▶ [What is asked]: Gather every line below where "Blender" appears.

▶ [Available data]:
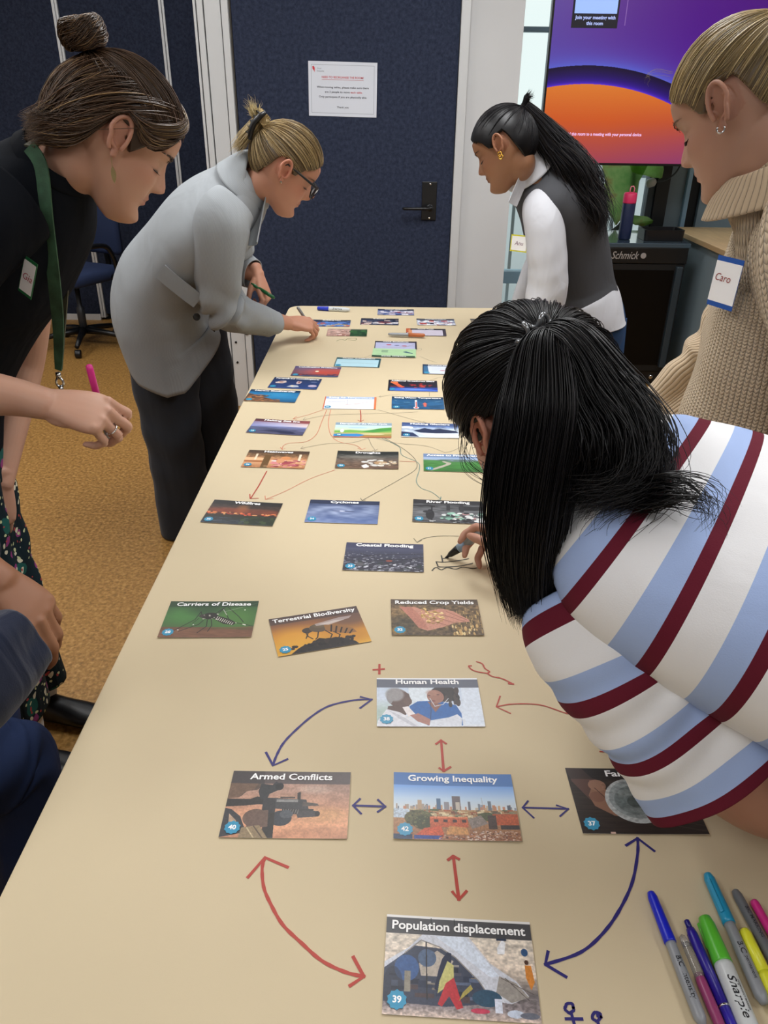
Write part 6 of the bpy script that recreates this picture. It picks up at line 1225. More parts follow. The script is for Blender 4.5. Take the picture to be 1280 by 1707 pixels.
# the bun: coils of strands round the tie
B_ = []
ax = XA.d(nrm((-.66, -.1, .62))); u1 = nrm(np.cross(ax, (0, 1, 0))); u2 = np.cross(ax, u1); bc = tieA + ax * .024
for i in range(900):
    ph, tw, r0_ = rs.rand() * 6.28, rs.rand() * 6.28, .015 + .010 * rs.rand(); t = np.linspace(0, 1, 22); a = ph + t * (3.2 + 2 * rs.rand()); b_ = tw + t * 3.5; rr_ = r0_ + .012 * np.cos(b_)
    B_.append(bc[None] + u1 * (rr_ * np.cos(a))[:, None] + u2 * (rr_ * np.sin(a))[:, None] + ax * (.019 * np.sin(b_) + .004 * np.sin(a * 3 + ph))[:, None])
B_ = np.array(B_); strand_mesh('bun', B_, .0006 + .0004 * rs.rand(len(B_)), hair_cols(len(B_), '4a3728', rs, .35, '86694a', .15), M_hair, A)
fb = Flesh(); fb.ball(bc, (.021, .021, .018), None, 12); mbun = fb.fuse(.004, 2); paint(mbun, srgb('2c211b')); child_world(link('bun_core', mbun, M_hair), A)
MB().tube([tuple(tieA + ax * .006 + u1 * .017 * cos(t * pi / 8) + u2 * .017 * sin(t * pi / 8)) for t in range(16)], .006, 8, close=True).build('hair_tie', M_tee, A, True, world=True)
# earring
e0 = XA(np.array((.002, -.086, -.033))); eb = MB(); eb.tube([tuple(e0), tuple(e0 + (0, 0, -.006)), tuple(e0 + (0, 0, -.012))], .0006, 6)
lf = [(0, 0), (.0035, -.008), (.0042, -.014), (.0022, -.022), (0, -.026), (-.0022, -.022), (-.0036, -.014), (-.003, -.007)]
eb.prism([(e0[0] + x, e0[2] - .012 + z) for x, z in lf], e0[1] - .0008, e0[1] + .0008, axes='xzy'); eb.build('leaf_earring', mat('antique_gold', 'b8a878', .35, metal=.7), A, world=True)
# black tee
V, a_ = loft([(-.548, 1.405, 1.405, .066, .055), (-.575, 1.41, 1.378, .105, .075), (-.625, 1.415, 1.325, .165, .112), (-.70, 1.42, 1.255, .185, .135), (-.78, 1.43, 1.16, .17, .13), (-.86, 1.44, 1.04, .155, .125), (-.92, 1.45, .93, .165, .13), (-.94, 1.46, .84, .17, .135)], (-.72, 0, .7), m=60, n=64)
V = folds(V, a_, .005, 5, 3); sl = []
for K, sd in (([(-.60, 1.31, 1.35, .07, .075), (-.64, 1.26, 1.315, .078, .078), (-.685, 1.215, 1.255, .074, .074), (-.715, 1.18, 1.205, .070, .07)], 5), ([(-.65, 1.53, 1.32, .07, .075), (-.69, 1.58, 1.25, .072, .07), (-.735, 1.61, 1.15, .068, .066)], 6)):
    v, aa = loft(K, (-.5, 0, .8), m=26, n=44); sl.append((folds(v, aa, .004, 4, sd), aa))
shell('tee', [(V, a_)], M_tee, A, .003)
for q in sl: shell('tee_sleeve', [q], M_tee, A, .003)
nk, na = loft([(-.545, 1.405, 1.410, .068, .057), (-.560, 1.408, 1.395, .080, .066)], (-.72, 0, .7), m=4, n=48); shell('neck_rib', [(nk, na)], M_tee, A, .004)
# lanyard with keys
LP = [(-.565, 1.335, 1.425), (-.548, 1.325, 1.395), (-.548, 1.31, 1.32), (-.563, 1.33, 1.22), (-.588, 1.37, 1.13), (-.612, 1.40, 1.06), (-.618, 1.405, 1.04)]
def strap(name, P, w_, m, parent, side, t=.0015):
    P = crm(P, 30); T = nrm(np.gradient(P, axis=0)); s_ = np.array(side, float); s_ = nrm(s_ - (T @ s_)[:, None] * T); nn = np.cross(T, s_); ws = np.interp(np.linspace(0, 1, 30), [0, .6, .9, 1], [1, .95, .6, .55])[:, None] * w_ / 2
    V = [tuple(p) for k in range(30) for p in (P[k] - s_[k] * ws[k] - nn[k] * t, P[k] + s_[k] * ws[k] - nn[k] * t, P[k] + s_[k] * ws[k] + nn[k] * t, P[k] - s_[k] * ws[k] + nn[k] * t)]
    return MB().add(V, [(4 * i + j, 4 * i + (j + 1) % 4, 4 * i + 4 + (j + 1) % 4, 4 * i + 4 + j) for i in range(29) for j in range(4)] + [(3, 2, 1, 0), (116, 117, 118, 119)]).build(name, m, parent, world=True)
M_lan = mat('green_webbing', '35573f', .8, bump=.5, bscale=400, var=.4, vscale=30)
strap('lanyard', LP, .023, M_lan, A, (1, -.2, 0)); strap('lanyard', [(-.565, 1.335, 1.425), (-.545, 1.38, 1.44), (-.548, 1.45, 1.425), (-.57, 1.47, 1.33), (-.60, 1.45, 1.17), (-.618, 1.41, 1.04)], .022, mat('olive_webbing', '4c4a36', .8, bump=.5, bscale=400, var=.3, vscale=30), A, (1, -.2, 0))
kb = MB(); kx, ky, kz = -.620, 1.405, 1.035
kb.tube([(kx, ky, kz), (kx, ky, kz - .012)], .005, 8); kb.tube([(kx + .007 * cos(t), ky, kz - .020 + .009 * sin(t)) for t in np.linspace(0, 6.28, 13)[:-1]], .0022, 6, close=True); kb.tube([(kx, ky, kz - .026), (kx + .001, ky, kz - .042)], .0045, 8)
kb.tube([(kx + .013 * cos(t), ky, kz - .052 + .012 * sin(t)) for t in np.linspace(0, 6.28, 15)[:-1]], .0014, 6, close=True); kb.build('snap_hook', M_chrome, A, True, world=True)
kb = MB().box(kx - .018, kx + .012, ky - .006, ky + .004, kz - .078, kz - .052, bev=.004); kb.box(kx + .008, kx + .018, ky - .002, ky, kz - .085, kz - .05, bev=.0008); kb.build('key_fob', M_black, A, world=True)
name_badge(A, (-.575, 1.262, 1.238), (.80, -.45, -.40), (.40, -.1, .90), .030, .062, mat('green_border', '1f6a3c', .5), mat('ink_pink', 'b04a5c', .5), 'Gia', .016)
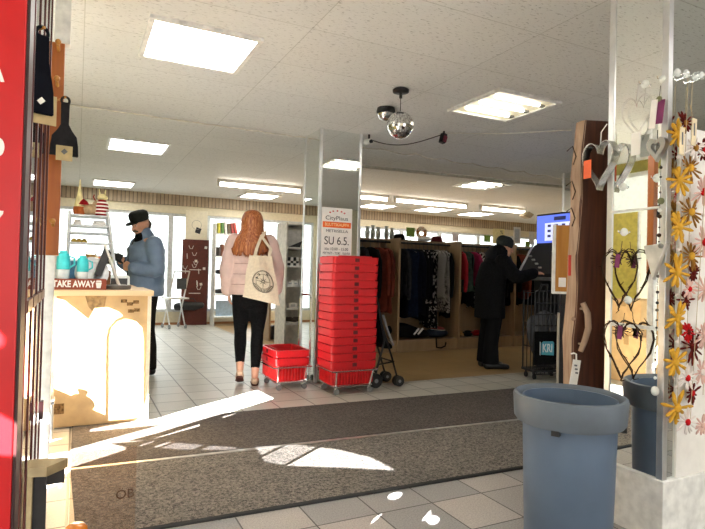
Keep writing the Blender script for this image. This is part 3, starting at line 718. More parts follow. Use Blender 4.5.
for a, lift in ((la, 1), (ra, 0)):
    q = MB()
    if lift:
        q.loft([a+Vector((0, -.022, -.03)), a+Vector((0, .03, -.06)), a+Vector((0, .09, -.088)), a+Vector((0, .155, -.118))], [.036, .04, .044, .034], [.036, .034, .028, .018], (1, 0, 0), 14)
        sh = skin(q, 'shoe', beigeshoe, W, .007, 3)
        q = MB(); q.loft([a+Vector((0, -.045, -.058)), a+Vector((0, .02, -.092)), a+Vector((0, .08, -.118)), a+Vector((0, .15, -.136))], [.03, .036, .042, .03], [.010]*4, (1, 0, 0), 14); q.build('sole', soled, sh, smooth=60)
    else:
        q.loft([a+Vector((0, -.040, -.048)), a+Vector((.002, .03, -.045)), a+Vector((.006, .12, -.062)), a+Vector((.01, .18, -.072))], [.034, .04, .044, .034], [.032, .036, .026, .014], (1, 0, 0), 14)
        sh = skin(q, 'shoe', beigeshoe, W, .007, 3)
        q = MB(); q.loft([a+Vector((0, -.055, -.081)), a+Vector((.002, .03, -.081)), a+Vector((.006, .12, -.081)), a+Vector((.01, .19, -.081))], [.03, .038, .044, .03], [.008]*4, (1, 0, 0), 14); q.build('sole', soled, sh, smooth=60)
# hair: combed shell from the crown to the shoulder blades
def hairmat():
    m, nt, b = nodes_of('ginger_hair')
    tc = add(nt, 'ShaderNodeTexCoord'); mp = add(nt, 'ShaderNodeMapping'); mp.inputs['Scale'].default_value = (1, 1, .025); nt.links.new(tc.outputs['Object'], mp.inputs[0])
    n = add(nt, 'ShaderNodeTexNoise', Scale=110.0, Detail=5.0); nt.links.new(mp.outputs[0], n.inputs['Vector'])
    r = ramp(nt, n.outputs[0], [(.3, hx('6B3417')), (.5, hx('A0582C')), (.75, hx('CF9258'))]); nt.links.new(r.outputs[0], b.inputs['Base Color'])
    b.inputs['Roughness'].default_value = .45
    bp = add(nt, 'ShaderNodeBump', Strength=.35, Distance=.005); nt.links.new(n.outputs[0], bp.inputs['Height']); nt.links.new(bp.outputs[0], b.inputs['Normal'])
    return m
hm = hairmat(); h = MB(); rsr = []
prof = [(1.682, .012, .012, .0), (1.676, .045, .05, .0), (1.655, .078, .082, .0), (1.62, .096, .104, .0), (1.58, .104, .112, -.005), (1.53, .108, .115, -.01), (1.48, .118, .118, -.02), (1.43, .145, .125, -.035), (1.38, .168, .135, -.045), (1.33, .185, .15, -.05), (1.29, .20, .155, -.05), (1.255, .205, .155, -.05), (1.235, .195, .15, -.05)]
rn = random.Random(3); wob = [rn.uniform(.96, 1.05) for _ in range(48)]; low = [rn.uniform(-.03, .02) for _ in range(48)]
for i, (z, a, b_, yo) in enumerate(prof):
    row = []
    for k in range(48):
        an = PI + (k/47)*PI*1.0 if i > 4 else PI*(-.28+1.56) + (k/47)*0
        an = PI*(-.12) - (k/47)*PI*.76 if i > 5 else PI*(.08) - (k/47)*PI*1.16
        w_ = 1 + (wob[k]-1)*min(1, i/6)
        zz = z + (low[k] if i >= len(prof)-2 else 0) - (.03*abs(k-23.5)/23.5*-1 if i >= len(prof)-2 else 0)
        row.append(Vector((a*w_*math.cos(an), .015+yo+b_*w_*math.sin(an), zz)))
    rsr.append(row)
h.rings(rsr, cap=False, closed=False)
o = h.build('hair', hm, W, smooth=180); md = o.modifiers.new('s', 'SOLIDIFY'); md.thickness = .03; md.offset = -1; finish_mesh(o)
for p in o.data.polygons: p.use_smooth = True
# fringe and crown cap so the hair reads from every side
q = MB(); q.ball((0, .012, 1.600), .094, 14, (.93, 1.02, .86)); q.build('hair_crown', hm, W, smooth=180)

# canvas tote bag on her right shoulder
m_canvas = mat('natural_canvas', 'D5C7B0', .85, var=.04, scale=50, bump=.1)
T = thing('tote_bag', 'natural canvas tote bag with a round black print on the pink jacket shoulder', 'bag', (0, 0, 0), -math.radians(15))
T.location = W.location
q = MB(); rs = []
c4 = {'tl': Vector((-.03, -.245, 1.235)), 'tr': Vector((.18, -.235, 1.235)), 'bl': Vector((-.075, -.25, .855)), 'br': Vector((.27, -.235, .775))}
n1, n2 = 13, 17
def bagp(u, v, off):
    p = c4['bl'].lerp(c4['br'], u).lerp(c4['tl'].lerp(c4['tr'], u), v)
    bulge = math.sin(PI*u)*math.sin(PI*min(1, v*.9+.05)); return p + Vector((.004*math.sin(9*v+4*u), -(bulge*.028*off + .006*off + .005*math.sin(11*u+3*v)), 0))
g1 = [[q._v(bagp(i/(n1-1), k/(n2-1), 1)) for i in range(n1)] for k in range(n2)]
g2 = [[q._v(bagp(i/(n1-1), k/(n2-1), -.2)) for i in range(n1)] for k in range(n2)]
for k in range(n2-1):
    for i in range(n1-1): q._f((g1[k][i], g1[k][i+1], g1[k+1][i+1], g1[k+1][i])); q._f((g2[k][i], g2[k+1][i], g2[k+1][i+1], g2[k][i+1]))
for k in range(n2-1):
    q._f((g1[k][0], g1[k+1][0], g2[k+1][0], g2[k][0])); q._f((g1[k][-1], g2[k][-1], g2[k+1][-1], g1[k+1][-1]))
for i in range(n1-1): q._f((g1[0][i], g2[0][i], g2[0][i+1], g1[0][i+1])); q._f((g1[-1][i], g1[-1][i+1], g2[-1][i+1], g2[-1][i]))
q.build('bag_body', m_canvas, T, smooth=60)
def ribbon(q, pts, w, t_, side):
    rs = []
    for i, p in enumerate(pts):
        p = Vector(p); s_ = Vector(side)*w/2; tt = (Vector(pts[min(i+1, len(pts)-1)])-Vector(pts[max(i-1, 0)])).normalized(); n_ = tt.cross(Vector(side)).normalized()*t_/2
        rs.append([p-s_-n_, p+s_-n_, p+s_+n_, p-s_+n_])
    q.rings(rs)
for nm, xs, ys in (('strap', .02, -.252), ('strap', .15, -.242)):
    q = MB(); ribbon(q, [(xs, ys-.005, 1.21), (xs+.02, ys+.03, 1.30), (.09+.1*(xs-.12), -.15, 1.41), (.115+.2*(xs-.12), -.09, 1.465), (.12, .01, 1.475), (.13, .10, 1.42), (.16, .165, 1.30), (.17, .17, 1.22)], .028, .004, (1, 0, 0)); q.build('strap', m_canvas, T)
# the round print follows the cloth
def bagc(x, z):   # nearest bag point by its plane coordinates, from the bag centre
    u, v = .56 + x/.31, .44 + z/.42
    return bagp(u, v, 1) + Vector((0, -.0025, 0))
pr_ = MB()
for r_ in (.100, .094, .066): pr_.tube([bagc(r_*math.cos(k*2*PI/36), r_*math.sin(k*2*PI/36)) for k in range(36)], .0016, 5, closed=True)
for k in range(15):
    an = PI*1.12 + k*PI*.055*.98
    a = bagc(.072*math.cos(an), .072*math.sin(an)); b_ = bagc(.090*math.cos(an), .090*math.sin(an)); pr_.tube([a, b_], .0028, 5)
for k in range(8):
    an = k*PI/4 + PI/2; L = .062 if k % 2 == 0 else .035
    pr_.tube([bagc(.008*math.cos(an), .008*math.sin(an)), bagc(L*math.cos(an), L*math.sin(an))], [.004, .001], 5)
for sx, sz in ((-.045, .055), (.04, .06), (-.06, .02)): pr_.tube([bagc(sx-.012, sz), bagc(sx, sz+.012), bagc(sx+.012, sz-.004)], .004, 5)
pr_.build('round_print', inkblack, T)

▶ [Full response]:
Write part 6 of the bpy script that recreates this picture. It picks up at line 1225. More parts follow. The script is for Blender 4.5. Take the picture to be 1280 by 1707 pixels.
Keep writing the Blender script for this image. This is part 3, starting at line 718. More parts follow. Use Blender 4.5.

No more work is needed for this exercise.